The organizational change will accelerate the company’s growth by speeding new technologies and innovations into the market.

Mortimer

Celanese has announced an organizational change, called the Office of Strategic Growth. This new initiative, which took effect in late 2009, partners with Celanese’s businesses to:
  • Enrich its project and technologies portfolio to better align with customer strategies and strengthen the Celanese manufacturing processes;
  • Accelerate the improvement of innovation processes to increase the company’s ability to innovate and create value for the company and its customers; and
  • Build best-in-class capabilities and talent in critical areas.
The Office of Strategic Growth will be accountable to Celanese’s senior executive officers. It consists of two key leaders: Michael Stubblefield, formerly general manager of the company’s AT Plastics Division, serves as chief Marketing officer; and Jon Mortimer, who was responsible for the AEM manufacturing operations, assumes the role of chief Technology officer. Two individuals were chosen for the new office based on the innovation concept “Two in a Box,” in which two employees essentially work the same role. This partners the commercial or customer-focused efforts with the technology-focused efforts to increase Celanese’s ability to get paid for innovation, according to the company. The concept directly links customer needs and value creation.

Stubblefield

Celanese sees the initiative as an opportunity to enhance its growth and innovation. “We have proven that by leveraging a Center of Excellence concept, such as those in manufacturing or Six Sigma, we can create and drive sustainable growth and productivity,” said Dave Weidman, Celanese chairman and CEO. “The Office of Strategic Growth will operate with a similar charter - establishing best practices and driving those standards of excellence in partnership with our businesses to support customer-focused innovation and growth.”

The company says the new office allows them to take a broad look at people, process and portfolio across the company and make the appropriate changes.

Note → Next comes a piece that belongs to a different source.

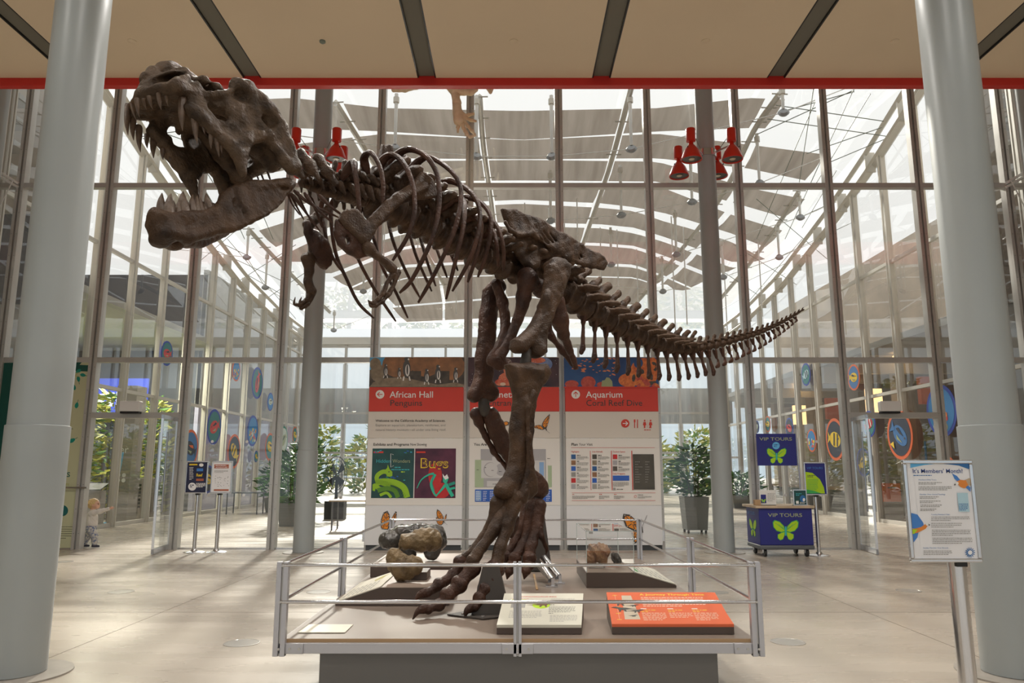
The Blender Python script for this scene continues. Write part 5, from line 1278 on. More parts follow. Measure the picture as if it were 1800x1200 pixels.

The office will be based at Celanese’s corporate headquarters in Dallas.

About the Company

A global leader in the chemicals industry, Celanese Corp. makes products found in consumer and industrial applications, all of which are manufactured in North America, Europe, and Asia. Net sales totaled $6.4 billion in 2007, with over 70% generated outside of North America. Based in Dallas, the company employs approximately 8,400 employees worldwide.